ACEC submitted comments on a proposal from U.S. Citizenship and Immigration Services (USCIS) to substantially increase the fees associated with employment-based visas.
USCIS processes the documents that engineering firms use to employ international talent when qualified citizens and U.S. residents are not available. This includes optional practical training (OPT) work permissions, H-1B visas, and employment-based green cards. About 90 percent of the USCIS budget comes from visa and other immigration-related fees. The agency generally proposes fee increases every four years, although the fees were last raised in 2016.
In addition to significant increases in a variety of fees connected to employment-based visas, USCIS proposed imposing a $600 asylum program fee on all employers sponsoring temporary workers or workers for permanent residence visas to cover the expanded costs of asylum claims.

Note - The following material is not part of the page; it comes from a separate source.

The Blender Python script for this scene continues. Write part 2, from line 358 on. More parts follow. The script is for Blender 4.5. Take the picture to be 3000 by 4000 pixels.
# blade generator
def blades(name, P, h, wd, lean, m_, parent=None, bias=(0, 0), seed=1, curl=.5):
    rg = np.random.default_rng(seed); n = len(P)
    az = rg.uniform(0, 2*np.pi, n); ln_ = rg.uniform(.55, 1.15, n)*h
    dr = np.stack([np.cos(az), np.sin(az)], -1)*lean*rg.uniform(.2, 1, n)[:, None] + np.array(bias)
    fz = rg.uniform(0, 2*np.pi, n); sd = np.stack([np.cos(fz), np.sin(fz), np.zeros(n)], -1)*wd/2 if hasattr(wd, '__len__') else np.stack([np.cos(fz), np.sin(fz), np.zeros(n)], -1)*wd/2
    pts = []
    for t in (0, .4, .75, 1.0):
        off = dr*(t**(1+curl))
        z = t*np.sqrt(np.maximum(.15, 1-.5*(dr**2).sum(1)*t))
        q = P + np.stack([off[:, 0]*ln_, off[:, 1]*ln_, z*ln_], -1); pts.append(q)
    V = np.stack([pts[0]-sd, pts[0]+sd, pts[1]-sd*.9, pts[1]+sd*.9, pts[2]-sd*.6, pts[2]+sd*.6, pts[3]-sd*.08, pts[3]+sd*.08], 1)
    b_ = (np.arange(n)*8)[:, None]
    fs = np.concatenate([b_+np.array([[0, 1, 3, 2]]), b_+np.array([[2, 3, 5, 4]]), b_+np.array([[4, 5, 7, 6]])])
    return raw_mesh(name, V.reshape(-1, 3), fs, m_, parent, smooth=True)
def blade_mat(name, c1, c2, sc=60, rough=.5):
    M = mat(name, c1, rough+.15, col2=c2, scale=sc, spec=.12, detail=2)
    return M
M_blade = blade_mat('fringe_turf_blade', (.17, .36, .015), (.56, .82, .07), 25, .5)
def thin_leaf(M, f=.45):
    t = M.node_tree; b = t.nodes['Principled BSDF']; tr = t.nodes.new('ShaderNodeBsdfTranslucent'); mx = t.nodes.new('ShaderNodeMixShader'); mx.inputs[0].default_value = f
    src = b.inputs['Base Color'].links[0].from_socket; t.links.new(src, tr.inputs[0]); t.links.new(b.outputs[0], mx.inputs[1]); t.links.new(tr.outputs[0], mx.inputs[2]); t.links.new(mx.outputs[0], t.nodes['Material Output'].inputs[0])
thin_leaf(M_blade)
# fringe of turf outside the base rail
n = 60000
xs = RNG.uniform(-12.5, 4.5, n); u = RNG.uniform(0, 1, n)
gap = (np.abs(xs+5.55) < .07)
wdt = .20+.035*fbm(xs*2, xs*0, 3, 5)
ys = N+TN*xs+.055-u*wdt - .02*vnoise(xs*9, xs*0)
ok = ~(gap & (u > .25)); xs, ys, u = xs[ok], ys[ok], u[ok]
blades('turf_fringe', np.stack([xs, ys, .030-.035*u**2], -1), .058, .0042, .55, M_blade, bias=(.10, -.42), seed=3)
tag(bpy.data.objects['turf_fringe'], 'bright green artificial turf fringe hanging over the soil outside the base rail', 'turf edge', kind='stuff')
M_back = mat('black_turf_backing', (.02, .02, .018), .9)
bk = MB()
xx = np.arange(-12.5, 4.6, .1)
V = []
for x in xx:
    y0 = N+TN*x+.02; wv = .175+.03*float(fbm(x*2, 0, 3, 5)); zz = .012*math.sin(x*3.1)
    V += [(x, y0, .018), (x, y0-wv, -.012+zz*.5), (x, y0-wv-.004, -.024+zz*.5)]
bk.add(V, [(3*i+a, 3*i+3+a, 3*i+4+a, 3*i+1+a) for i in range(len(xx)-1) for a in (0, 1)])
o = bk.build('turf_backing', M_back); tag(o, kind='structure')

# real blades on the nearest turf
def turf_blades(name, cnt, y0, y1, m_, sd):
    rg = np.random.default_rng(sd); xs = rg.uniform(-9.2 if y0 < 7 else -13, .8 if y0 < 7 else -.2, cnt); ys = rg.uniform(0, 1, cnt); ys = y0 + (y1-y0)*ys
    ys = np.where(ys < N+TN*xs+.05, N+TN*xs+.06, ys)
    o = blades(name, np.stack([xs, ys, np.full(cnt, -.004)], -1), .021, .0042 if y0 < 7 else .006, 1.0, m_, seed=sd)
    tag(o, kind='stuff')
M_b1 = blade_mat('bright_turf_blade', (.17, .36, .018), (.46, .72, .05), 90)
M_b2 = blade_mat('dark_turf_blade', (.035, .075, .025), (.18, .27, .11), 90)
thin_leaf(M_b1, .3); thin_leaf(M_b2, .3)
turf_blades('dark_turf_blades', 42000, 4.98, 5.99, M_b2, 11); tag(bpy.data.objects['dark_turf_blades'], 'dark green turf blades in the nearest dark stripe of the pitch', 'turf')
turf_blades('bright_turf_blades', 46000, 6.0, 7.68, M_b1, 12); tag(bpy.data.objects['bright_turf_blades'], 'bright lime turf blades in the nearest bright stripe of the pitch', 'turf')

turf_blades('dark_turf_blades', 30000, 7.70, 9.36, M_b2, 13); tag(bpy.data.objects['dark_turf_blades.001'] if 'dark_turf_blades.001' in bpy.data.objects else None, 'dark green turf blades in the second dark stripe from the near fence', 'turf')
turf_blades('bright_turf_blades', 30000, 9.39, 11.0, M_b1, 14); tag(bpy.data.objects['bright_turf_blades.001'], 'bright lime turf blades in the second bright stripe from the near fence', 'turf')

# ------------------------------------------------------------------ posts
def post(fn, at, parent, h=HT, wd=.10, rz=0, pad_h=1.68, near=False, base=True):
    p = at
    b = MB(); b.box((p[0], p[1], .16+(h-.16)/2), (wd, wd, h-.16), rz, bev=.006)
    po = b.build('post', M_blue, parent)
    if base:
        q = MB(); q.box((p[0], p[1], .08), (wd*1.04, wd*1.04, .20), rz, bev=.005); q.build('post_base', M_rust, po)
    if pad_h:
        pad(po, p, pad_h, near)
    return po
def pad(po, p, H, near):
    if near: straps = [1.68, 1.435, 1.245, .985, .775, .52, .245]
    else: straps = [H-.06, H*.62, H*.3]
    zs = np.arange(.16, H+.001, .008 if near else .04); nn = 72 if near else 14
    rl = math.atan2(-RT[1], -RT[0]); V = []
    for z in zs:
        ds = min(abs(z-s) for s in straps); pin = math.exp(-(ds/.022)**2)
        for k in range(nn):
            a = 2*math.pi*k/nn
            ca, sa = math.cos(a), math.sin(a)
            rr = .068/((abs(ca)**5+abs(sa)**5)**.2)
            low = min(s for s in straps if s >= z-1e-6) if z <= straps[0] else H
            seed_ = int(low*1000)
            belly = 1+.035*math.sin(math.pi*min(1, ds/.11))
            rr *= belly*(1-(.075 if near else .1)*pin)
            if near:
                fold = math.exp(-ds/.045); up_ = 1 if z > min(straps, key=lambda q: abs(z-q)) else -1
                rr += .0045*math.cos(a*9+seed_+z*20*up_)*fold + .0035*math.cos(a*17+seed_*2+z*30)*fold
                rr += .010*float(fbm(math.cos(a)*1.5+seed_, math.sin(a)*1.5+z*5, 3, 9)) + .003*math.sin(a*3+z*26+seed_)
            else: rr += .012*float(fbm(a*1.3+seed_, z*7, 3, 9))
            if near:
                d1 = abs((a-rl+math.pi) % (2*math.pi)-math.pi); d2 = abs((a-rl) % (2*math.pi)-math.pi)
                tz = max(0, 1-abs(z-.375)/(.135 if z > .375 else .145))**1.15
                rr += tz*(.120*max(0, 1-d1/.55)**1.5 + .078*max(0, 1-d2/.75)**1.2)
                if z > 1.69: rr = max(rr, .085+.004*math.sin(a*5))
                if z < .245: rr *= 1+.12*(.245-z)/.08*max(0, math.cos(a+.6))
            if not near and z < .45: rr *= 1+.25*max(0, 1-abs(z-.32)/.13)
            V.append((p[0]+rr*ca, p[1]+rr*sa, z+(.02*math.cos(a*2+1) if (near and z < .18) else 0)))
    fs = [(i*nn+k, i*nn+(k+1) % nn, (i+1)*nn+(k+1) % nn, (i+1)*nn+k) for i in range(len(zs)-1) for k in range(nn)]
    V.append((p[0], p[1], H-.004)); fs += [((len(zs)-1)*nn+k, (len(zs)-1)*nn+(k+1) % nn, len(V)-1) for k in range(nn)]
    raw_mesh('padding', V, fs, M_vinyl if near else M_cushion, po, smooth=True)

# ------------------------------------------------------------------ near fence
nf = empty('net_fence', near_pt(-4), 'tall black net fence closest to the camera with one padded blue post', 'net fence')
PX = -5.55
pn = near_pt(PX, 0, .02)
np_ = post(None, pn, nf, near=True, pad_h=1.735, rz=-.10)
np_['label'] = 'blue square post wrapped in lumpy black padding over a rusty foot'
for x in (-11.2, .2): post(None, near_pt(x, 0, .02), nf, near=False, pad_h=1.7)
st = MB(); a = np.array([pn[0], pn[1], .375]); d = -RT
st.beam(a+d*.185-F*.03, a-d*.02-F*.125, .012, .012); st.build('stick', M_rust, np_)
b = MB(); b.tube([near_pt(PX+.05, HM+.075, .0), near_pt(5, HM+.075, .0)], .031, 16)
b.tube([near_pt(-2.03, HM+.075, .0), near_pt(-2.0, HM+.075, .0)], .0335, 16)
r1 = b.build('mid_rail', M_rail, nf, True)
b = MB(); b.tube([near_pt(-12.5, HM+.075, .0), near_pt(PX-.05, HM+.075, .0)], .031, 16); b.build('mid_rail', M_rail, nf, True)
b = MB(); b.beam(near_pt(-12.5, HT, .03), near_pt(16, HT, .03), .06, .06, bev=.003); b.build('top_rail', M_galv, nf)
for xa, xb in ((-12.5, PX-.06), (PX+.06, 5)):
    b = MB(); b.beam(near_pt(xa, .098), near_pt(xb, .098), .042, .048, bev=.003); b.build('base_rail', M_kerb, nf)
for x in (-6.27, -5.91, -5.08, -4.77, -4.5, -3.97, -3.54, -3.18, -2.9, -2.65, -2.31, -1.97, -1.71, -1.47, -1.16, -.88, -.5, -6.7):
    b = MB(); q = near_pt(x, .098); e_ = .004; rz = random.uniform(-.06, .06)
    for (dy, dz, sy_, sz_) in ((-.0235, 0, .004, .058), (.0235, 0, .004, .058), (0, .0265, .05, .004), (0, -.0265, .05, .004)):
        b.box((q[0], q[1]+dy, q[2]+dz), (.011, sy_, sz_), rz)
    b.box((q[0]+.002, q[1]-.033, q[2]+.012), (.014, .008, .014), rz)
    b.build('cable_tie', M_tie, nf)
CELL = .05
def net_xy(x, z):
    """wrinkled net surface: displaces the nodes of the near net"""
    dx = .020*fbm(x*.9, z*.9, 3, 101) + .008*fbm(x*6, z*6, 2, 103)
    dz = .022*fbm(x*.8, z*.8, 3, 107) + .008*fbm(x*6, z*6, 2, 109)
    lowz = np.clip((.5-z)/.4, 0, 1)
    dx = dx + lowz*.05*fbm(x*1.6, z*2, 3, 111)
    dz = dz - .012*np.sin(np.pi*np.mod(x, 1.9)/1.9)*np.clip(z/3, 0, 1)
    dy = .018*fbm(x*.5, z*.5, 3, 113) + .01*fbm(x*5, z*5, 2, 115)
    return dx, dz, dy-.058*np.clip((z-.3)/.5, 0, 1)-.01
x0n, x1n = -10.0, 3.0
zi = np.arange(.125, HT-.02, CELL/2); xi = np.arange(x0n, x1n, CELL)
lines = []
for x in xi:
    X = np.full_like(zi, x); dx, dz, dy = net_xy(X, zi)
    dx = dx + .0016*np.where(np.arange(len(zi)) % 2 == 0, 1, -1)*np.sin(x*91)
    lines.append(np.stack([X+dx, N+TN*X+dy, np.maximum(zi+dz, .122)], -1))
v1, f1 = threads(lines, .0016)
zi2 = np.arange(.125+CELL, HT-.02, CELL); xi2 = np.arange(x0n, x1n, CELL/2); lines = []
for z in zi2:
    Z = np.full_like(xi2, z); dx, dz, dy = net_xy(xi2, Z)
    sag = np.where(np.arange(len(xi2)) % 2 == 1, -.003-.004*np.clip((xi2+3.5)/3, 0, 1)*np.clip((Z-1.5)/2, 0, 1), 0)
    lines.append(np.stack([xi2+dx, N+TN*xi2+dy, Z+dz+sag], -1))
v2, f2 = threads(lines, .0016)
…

ACEC urged USCIS to revise the proposed fee schedule with more moderate increases that reflect the financial strain caused by inflation and to seek congressional appropriations to process asylum claims.
The Federal Trade Commission (FTC) issued a proposed rule that would prohibit employers from imposing most noncompete agreements and rescind those currently in effect. The rule includes a limited exception for individuals who own at least 25 percent of a business that is being sold.
ACEC submitted comments on the proposed rule that raised three areas of concern. The Council argued that noncompete agreements should be allowed for any owners of a business because ownership is a transparent transaction. Moreover, the 25 percent threshold is unlikely to be met in most cases in the engineering industry.
The Council also requested greater clarity on when other restrictive covenants, including agreements on customer nonsolicitation, employee nonrecruit, and nondisclosure of intellectual property or other confidential information, are allowed and when the FTC considers them functionally to be noncompete agreements and therefore not allowed.
Finally, ACEC recommended that the ban on noncompete agreements should be prospective instead of retroactive. Many noncompete agreements are paired with some type of financial consideration and rescission of existing noncompetes would amount to a windfall for the employee.
The FTC is expected to publish a final rule by the end of 2023, but it will face legal challenges that will likely draw out the regulatory process.